Milan has been growing in altitude in preparation for Expo 2015 world's fair opening next Friday with the construction of a dozen new skyscrapers in recent years.

City leaders hope a successful world's fair, expected to attract 20 million visitors over the six-month run, will help Italy's fashion and banking capital grow in international stature as well. The most optimistic see the event as a stimulus to help boost Italy out of economic doldrums.

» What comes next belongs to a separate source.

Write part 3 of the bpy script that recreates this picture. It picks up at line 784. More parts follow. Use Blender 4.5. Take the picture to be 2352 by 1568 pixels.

The city in recent months has been emerging from a cocoon of scaffolding and construction barriers, revealing an upgraded and modernized profile. Besides the new skyline — dwarfing the spires of the Duomo cathedral, the city's most iconic symbol and once its highest point — the famed canals have been spiffed up with a new waterfront, more bike paths have been built and the grandiose Fascist-era train station has been renovated with shops and restaurants.

Even the city's famed coffee bars have shed their stuffy last-century decor in favor of a more sleek, modernistic atmosphere. They've also turned their emphasis from a morning coffee and brioche to the evening Apertivo, the Milan happy hour during which for the price of a drink customers enjoy a bar-full of complimentary hors d'oeuvres, a meal in their own right.

The epicenter of Milan's urban redevelopment is the Porta Nuova business district, a vast swath of new retail, office and residential space, most reaching upward, that also features a pedestrian zone, bike paths and a large public park. A scant 1.5 kilometers (mile) from the Gothic-style Duomo, it represents a leap into the future for Milan.